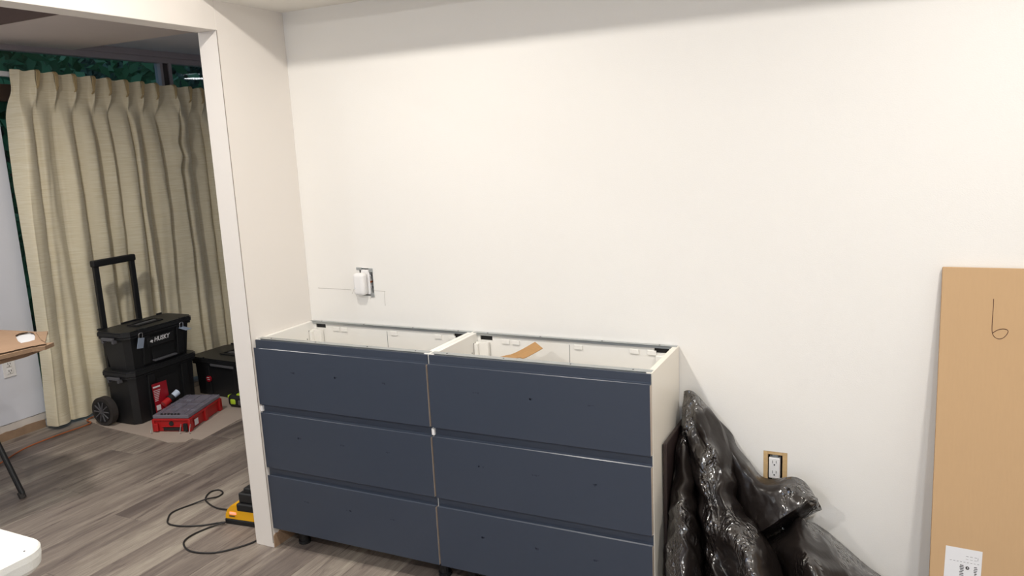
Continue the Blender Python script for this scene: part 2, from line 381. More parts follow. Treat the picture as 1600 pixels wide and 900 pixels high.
# glowing window added behind the camera for bluish reflections
wb = thing('added_window', 'unseen glowing window added behind the camera for cool reflections', 'window', (1.6, YB, 0.9)); wb['kind'] = 'structure'
M_glowpane = emit('added_glow_pane', (0.42, 0.62, 1.0, 1), 1.5)
for xa in (0.55, 1.30): box('pane', xa, xa + 0.68, YB + 0.004, YB + 0.010, 0.95, 2.0, M_glowpane, wb)
for a in ((0.48, 0.55, 0.88, 2.07), (1.23, 1.30, 0.88, 2.07), (1.98, 2.05, 0.88, 2.07), (0.55, 1.98, 0.88, 0.95), (0.55, 1.98, 2.0, 2.07)): box('window_frame', a[0], a[1], YB, YB + 0.03, a[2], a[3], M_print, wb, bev=0.004)
# trims of the unfinished wall end
struct(box('trim_1', -0.0008, 0.0008, YS - 0.0010, YS + 0.0015, 0.02, 1.953, M_beadline), 'thin corner bead edge on the wall end', 'trim')
def ragged(name, ax, c0, c1, a0, a1, z0, z1, amp, mt, n=26, seed=1):
    rnd = random.Random(seed); bm = bmesh.new(); top = []; bot = []
    for i in range(n + 1):
        a = a0 + (a1 - a0) * i / n
        top.append((a, z1 + rnd.uniform(-amp, amp))); bot.append((a, z0))
    poly = bot + top[::-1]
    prism(bm, poly, ax, c0, c1); return fin(name, bm, mt)
struct(ragged('trim_2', 0, 0.0, 0.004, YS + 0.004, -0.02, 0.0, 0.055, 0.012, M_cardedge, seed=3), 'torn raw drywall foot of the wall end', 'trim')

# the next room
struct(box('wall_far', XF - 0.13, XF, YB, 0.29, 0.09, 2.46, M_far), 'cool white wall with a receptacle beside the curtain', 'wall')
struct(box('wall_far_foot', XF - 0.13, XF - 0.012, YB, 0.29, 0.0, 0.09, M_far), 'recessed foot of the cool white wall', 'wall')
struct(box('wall_far_end', XF - 0.13, XF, 2.75, 4.7, 0.0, 2.46, M_far), 'white wall beyond the curtain', 'wall')
struct(box('wall_next_room_back', XF - 0.1, -0.09, 4.6, 4.7, 0.0, 2.46, M_far), 'far end wall of the next room', 'wall')
struct(box('wall_behind_kitchen', -0.2, -0.09, 0.12, 4.6, 0.0, 2.46, M_far), 'wall of the next room behind the kitchen', 'wall')
struct(box('ceiling_next_room', XF - 0.13, -0.09, 0.82, 4.7, 2.245, 2.30, M_farceil), 'grey ceiling of the next room', 'ceiling')
struct(box('ceiling_next_room_near', XF - 0.13, -0.09, YB, 0.016, 2.66, 2.72, M_farceil), 'higher ceiling at the near side of the next room', 'ceiling')
struct(box('wall_next_room_upper', XF - 0.13, XF, YB, 0.016, 2.46, 2.70, M_far), 'upper part of the cool white wall', 'wall')
struct(box('wall_left_upper', -0.09, 0.0, YB, 0.12, 2.46, 2.72, M_wallL), 'upper part of the dividing wall', 'wall')
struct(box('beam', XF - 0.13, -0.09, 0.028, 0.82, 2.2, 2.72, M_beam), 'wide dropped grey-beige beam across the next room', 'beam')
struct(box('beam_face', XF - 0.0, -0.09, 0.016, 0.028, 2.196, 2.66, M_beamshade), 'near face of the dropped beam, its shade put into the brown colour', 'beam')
struct(ragged('trim_3', 0, XF - 0.010, XF - 0.004, YB, 0.286, 0.045, 0.088, 0.005, M_plaster, n=60, seed=5), 'pale plaster strip at the foot of the far wall', 'trim')
struct(ragged('trim_4', 0, XF - 0.010, XF + 0.006, YB, 0.27, 0.0, 0.043, 0.006, M_rough, n=80, seed=6), 'rough brown line where the baseboard was removed', 'trim')

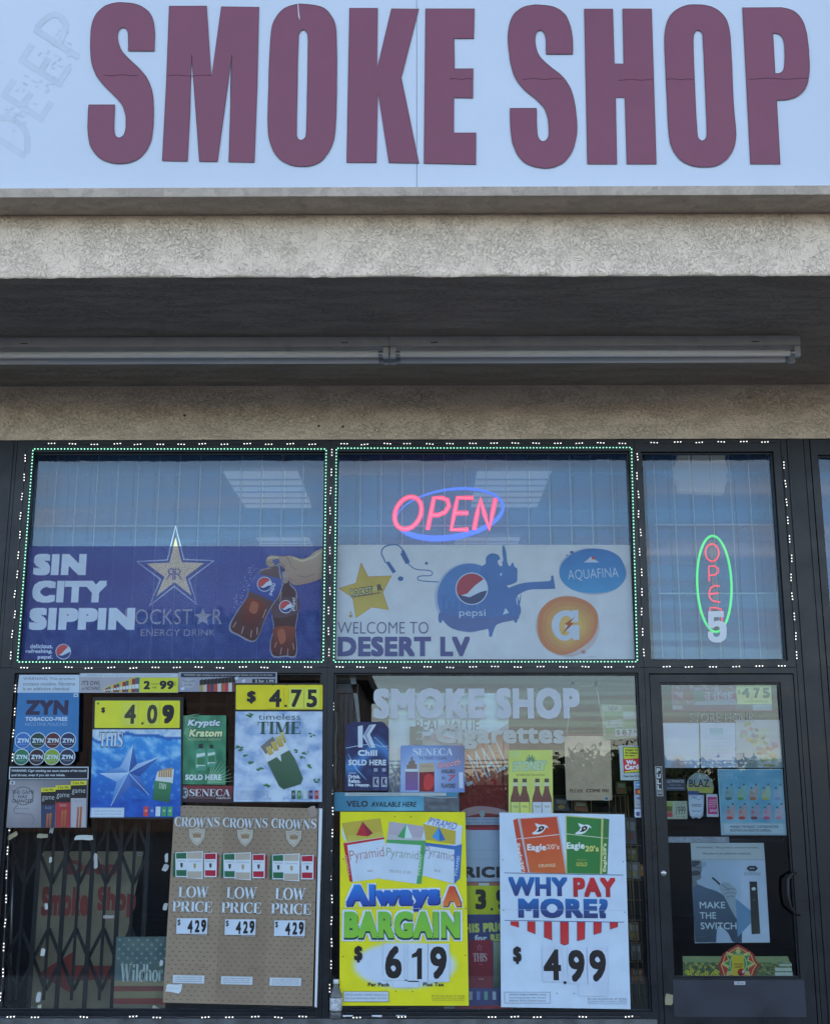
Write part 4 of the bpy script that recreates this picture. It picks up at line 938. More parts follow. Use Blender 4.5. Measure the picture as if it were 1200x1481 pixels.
s.l(Ze([(133,472),(924,487)]), .9, (40, 60, 130)); s.l(Ze([(135,789),(930,801)]), .9, (40, 60, 130))
WB = ((20, 95, 185), (34, 46, 110)); WR = ((200, 34, 44), (140, 34, 50))
s.t('WHY', *Ze([(160,500)])[0], *Ze([(556,628)])[0], WB, 0.055, 0, -.3); s.t('PAY', *Ze([(592,503)])[0], *Ze([(876,634)])[0], WR, 0.055, 0, -.3); s.t('MORE?', *Ze([(225,643)])[0], *Ze([(824,775)])[0], WB, 0.06, 0, -.3)
for q in ([(175,795),(230,795),(231,838),(175,820)], [(287,796),(340,797),(341,882),(287,860)], [(397,797),(450,798),(452,922),(398,902)], [(505,798),(562,799),(563,945),(535,957),(507,945)], [(617,799),(672,800),(670,915),(618,927)], [(727,800),(782,801),(780,870),(728,887)], [(835,801),(890,802),(890,832),(838,850)]): 
    s.p(Ze(q), (30, 40, 110)); c_ = Ze(q); mx_ = sum(a for a, b in c_)/len(c_); my_ = sum(b for a, b in c_)/len(c_); s.p([(mx_+(a-mx_)*.90, my_+(b-my_)*.965) for a, b in c_], ((190, 30, 44), (200, 50, 55)))
for q in ((484,1275),(597,1277),(122,385),(128,720),(935,734),(925,398)): s.c(*Ze([q])[0], 0.9, 0.9, (90, 95, 120), 10)
s.l(Ze([(118,716),(940,722)]), .4, (160, 180, 215))
s.box(*Ze([(135,1266)])[0], *Ze([(441,1342)])[0], .55, (90, 105, 140)); s.small(*Ze([(165,1275)])[0], *Ze([(412,1335)])[0], ['SURGEON GENERALS WARNING: Smoking', 'Causes Lung Cancer, Heart Disease,', 'Emphysema, And May Complicate Pregnancy.'], (70, 85, 120))
s.small(*Ze([(690,1305)])[0], *Ze([(948,1352)])[0], ['                EAG05770', '        trademark owners 2022', '2022 All other marks are property of their owners'], (120, 135, 165))
s.t('$', *Ze([(192,962)])[0], *Ze([(248,1080)])[0], BLK, 0.05)
finish(t, s)
D2 = (188, 205, 240)
card(t, s, *Ze([(388,962)])[0], *Ze([(522,1200)])[0], '4', (*Ze([(395,982)])[0], *Ze([(512,1190)])[0]), D2)
card(t, s, *Ze([(556,968)])[0], *Ze([(682,1212)])[0], '9', (*Ze([(560,985)])[0], *Ze([(670,1202)])[0]), D2)
card(t, s, *Ze([(690,968)])[0], *Ze([(822,1212)])[0], '9', (*Ze([(700,985)])[0], *Ze([(812,1200)])[0]), D2)
card(t, s, *Ze([(630,1214)])[0], *Ze([(822,1294)])[0], '', None, D2)
s2 = Sheet(OY-0.005); s2.c(*Ze([(538,1205)])[0], 2.2, 2.2, BLK, 16); s2.t('Per Pack', *Ze([(652,1222)])[0], *Ze([(795,1250)])[0], BLK, 0.02); s2.t('Plus Tax', *Ze([(658,1264)])[0], *Ze([(797,1292)])[0], BLK, 0.02); s2.build(t)

# ---- Crowns cardboard
CB = (124, 120, 114)
t, s = board('cardboard_sign', 'brown cardboard sign printed CROWNS LOW PRICE $4.29 three times over', 'cardboard sign', [(252.5, 1164.5), (460.3, 1169.3), (451.9, 1455.3), (235.8, 1450)], OY, 0.006, CB)
tl, tr, br, bl_ = (252.5, 1164.5), (460.3, 1169.3), (451.9, 1455.3), (235.8, 1450)
def cq(u, v): return ((tl[0]*(1-u)+tr[0]*u)*(1-v)+(bl_[0]*(1-u)+br[0]*u)*v, (tl[1]*(1-u)+tr[1]*u)*(1-v)+(bl_[1]*(1-u)+br[1]*u)*v)
for u0, u1, cc in ((0, .345, (126, 122, 116)), (.345, .675, (118, 114, 108)), (.675, 1, (124, 120, 114))): s.p([cq(u0+.004, .004), cq(u1, .004), cq(u1, .996), cq(u0+.004, .996)], cc, adv=0)
s.k += 1
for j in range(45):
    for i in range(21):
        u, v = (i+0.5+(0.5 if j % 2 else 0))/21.3, (j+.5)/45.3
        x, y = cq(u, v); s.p([(x-1.9, y-.2), (x-.5, y-.9), (x+1.7, y-.4), (x+1.5, y+.7), (x-.4, y+.9)], (92, 88, 84), adv=0)
s.k += 1
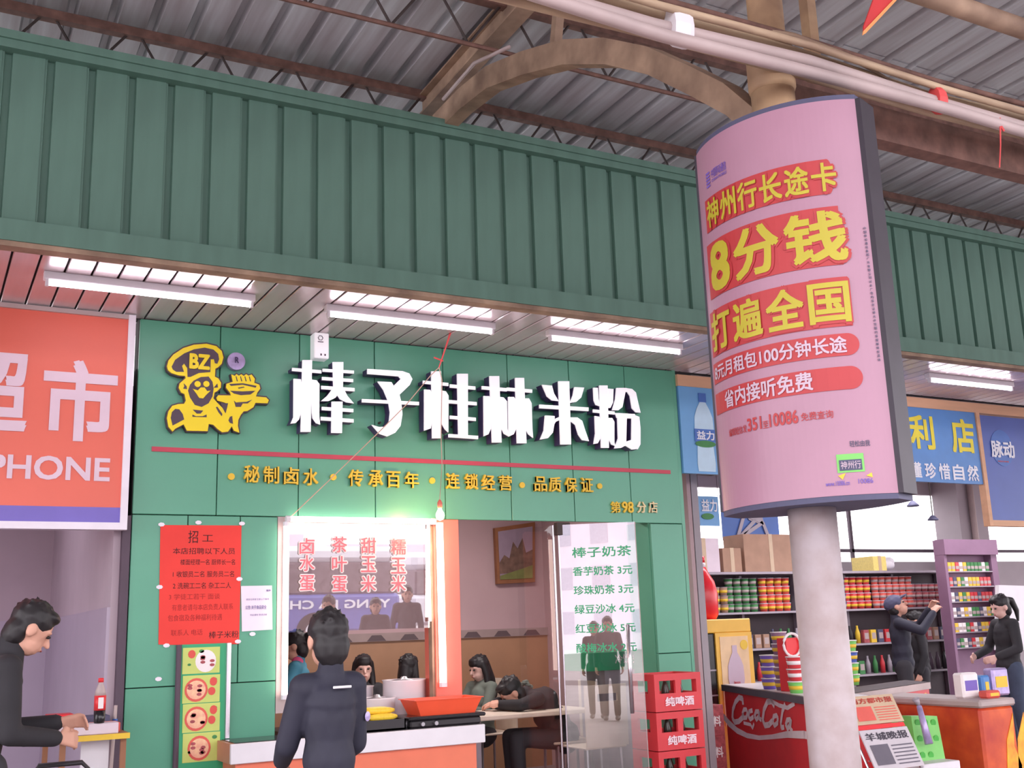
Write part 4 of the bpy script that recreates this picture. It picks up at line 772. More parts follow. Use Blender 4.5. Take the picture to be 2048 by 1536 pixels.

Your objective ▸
Leave out the pictures. Transcribe only the lines above, from the first through the one that contains "struct(ragged('trim_2', 0, 0.0, 0.004, YS".

Result ▸
Continue the Blender Python script for this scene: part 2, from line 381. More parts follow. Treat the picture as 1600 pixels wide and 900 pixels high.
# glowing window added behind the camera for bluish reflections
wb = thing('added_window', 'unseen glowing window added behind the camera for cool reflections', 'window', (1.6, YB, 0.9)); wb['kind'] = 'structure'
M_glowpane = emit('added_glow_pane', (0.42, 0.62, 1.0, 1), 1.5)
for xa in (0.55, 1.30): box('pane', xa, xa + 0.68, YB + 0.004, YB + 0.010, 0.95, 2.0, M_glowpane, wb)
for a in ((0.48, 0.55, 0.88, 2.07), (1.23, 1.30, 0.88, 2.07), (1.98, 2.05, 0.88, 2.07), (0.55, 1.98, 0.88, 0.95), (0.55, 1.98, 2.0, 2.07)): box('window_frame', a[0], a[1], YB, YB + 0.03, a[2], a[3], M_print, wb, bev=0.004)
# trims of the unfinished wall end
struct(box('trim_1', -0.0008, 0.0008, YS - 0.0010, YS + 0.0015, 0.02, 1.953, M_beadline), 'thin corner bead edge on the wall end', 'trim')
def ragged(name, ax, c0, c1, a0, a1, z0, z1, amp, mt, n=26, seed=1):
    rnd = random.Random(seed); bm = bmesh.new(); top = []; bot = []
    for i in range(n + 1):
        a = a0 + (a1 - a0) * i / n
        top.append((a, z1 + rnd.uniform(-amp, amp))); bot.append((a, z0))
    poly = bot + top[::-1]
    prism(bm, poly, ax, c0, c1); return fin(name, bm, mt)
struct(ragged('trim_2', 0, 0.0, 0.004, YS + 0.004, -0.02, 0.0, 0.055, 0.012, M_cardedge, seed=3), 'torn raw drywall foot of the wall end', 'trim')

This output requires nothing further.